«Esto nos lleva a pensar, irremisiblemente, si el desarrollo económico, ese sueño tan anhelado por las democracias neoliberales, debe ser el logro primordial de las sociedades modernas»
La concepción de felicidad que ha perdurado durante siglos en el mundo occidental se ha fundamentado primordialmente en un precepto económico: a mayor riqueza, mayor felicidad. Esta forma de ver la vida, para fortuna nuestra, ha venido desplazándose rápidamente. Las nuevas generaciones comprenden cada vez mejor que un seguimiento inapelable a las reglas del sistema no es un buen negocio. Por esta razón, los millennials, aquellos prohijados por el siglo XXI, son capaces de enfrentar el peso de la realidad bajo otros principios y valores: se abstienen de las hipotecas, viajan por el mundo sin rumbo fijo, o renuncian fácilmente a sus trabajos; en últimas, viven bajo la consigna de que nada dura para siempre y, precisamente por ello, direccionan sus vidas hacia nuevas experiencias. Sin embargo, la sola voluntad de las nuevas generaciones y los aprendizajes que podamos obtener de ellas, no son suficientes para conducir a las sociedades modernas a estadios más benévolos.
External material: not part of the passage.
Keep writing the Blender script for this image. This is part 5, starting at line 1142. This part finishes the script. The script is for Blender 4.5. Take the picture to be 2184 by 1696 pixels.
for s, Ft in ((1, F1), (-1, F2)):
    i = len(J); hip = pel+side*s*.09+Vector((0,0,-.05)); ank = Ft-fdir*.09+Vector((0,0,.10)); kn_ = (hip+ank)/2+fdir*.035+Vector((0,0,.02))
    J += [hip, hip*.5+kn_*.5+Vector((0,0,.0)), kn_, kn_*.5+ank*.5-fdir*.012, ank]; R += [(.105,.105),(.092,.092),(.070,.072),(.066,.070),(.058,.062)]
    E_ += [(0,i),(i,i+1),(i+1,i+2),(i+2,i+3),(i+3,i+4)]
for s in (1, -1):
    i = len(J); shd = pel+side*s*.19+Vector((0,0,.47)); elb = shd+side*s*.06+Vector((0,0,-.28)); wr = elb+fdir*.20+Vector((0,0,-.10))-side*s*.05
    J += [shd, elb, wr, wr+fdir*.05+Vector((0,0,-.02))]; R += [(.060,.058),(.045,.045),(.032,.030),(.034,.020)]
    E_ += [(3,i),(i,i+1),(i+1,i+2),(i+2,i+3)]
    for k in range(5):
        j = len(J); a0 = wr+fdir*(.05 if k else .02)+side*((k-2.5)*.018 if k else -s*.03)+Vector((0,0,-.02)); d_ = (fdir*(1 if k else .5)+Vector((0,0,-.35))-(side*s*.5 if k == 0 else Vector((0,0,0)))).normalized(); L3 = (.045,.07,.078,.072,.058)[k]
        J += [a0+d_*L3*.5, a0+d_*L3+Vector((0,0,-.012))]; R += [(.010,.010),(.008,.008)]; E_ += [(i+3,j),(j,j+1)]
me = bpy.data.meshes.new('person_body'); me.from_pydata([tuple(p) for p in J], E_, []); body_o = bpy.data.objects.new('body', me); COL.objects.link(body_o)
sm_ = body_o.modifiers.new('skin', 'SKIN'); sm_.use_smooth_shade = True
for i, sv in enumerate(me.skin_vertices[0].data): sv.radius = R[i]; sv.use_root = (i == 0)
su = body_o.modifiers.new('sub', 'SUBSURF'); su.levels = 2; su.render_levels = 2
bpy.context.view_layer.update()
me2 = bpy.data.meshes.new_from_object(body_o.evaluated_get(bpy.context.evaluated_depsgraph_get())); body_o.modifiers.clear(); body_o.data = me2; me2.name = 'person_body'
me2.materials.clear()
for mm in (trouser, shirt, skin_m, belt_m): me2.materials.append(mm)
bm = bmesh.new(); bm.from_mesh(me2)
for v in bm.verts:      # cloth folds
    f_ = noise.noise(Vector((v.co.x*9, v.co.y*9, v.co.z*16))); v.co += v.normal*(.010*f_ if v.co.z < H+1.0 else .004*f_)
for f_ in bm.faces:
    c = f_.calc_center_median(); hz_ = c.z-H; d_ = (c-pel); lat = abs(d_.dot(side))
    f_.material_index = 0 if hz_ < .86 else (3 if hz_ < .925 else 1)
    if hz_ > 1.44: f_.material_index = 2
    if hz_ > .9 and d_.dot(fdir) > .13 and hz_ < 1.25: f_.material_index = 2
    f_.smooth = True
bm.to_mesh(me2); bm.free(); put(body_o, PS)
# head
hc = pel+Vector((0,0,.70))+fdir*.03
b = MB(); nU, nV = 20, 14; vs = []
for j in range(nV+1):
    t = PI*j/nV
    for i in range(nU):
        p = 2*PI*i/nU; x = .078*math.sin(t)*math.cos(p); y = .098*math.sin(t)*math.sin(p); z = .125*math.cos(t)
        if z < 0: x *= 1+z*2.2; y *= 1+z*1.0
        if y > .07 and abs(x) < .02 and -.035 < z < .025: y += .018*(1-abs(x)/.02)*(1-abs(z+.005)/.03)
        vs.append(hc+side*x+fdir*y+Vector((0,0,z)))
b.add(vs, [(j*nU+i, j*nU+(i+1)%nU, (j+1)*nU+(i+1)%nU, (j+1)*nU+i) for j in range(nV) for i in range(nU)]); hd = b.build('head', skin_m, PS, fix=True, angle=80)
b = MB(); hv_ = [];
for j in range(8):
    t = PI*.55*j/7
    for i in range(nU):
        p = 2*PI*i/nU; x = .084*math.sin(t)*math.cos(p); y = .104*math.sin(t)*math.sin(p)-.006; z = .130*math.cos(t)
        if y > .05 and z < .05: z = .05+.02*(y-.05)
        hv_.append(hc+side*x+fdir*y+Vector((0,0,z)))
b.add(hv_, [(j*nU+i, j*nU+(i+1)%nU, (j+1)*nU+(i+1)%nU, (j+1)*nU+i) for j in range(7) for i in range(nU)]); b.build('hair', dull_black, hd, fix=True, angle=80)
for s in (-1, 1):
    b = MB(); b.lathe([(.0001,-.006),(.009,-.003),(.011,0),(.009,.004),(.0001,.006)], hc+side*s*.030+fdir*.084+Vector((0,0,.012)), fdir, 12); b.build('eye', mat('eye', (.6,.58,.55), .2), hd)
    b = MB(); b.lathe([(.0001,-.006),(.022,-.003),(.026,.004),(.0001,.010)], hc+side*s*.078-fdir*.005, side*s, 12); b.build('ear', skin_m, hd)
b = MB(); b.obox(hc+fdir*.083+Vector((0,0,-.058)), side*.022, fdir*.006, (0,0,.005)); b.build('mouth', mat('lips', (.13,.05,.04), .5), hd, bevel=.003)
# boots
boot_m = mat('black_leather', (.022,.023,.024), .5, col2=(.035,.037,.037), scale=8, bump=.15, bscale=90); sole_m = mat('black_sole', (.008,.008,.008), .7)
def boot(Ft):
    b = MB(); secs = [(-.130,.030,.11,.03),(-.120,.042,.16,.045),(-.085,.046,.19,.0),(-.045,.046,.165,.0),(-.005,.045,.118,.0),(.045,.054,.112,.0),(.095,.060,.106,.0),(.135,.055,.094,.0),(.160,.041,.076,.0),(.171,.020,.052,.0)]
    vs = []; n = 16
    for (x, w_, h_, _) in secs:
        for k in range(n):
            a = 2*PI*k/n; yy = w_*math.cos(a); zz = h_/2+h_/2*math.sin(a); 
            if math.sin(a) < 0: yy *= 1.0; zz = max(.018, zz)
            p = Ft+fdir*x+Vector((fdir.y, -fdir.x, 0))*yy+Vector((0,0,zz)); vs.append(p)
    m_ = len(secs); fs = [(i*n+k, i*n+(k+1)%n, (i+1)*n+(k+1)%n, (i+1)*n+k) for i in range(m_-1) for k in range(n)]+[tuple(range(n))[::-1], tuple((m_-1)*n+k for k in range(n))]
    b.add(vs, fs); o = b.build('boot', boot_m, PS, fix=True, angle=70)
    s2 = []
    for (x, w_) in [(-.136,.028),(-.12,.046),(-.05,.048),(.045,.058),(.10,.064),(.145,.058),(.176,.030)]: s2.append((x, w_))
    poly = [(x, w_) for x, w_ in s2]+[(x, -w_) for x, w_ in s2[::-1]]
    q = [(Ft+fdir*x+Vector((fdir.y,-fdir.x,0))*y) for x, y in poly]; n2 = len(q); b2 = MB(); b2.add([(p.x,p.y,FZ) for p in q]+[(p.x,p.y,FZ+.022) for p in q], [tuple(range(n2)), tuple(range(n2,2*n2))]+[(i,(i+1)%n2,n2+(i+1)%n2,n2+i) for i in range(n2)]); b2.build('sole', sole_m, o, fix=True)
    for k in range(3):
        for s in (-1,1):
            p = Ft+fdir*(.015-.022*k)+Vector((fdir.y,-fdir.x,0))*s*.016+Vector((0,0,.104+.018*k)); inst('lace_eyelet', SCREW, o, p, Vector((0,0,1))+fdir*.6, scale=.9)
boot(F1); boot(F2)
La idea de que el Estado pueda y deba participar en la consecución de la felicidad de sus ciudadanos no es un pensamiento novedoso. Los federalistas norteamericanos del siglo XVIII, especialmente los primeros gobernantes de los Estados Unidos ya habían promulgado algunas consideraciones al respecto. John Adams, por ejemplo, propuso que la felicidad de la sociedad debía ser el objetivo central del naciente Estado norteamericano, tal como la felicidad individual era el objetivo del hombre. Por su parte, James Madison llegó a afirmar que dicho precepto fue uno de los propósitos fundamentales por los cuales se había instaurado el gobierno federal, hecho que ratificó el propio Jefferson cuando afirmó que «el cuidado de la vida humana y la felicidad era el primer y único objetivo del buen gobierno».
En la actualidad, los Estados de bienestar contemporáneos han entendido que la sola satisfacción de las necesidades básicas no puede representar el único derrotero institucional. Por el contrario, han comenzado a indagar seriamente sobre aquellos factores que inciden en la maximización de la felicidad de sus habitantes, encontrando resultados sorprendentes. Un ejemplo de ello es la llamada «paradoja de Easterlin». Esta teoría económica (que por cierto no es tan novedosa) afirma que la relación entre el nivel de ingreso de una sociedad y su nivel de felicidad no siempre es directamente proporcional. En otras palabras, que el desarrollo económico de un país tiene un impacto mínimo en el bienestar social de sus habitantes. Esto nos lleva a pensar, irremisiblemente, si el desarrollo económico, ese sueño tan anhelado por las democracias neoliberales, debe ser el logro primordial de las sociedades modernas.
Bután, una pequeña nación al sur de Asia ubicada en la cordillera del Himalaya, tal vez nos pueda brindar una respuesta. Desde 1972 este país decidió apartarse de los paradigmas económicos tradicionales y decidió utilizar la felicidad como indicador principal del progreso. Resultado de ello, fue la implementación del Índice de Felicidad Interna Bruta (FIB), indicador que mide aspectos económicos y sociales como la salud y la educación, pero que incluye a su vez aspectos más innovadores como la diversidad cultural, la resiliencia, el buen gobierno, la vitalidad de la comunidad, o la diversidad ecológica. Esta iniciativa ha permitido que otras naciones del mundo desarrollen índices de felicidad como alternativa a las medidas económicas clásicas (PIB, PIN, PNN, PNB, etc.) que además de no capturar aspectos emocionales de los habitantes es una fórmula imperfecta para medir el bienestar económico.
En Colombia, el panorama, si bien es apenas incipiente, resulta esperanzador. En el año 2016 el Departamento Nacional de Planeación reveló los resultados del primer diagnóstico para la felicidad en el país provenientes de una encuesta realizada a más de 9500 personas. Esta decisión refleja el compromiso de las instituciones estatales por desarrollar políticas públicas que mejoren la calidad de vida de los colombianos y, en definitiva, que incentiven su bienestar subjetivo y su satisfacción de vida. En términos generales, evidencia que la felicidad no solo es un derecho que tiene la sociedad en su conjunto, sino también, una obligación a cargo del Estado. De seguir esta iniciativa se podrían obtener grandes beneficios, especialmente políticos, pues para una democracia sería extremadamente contraproducente si a pesar de la garantía estatal de un mínimo vital (al menos en teoría) la mayoría de sus habitantes no fueran felices. Más contraproducente aún sería para Colombia, si teniendo en cuenta las coyunturas actuales, la paz y la felicidad siguieran caminos diferentes.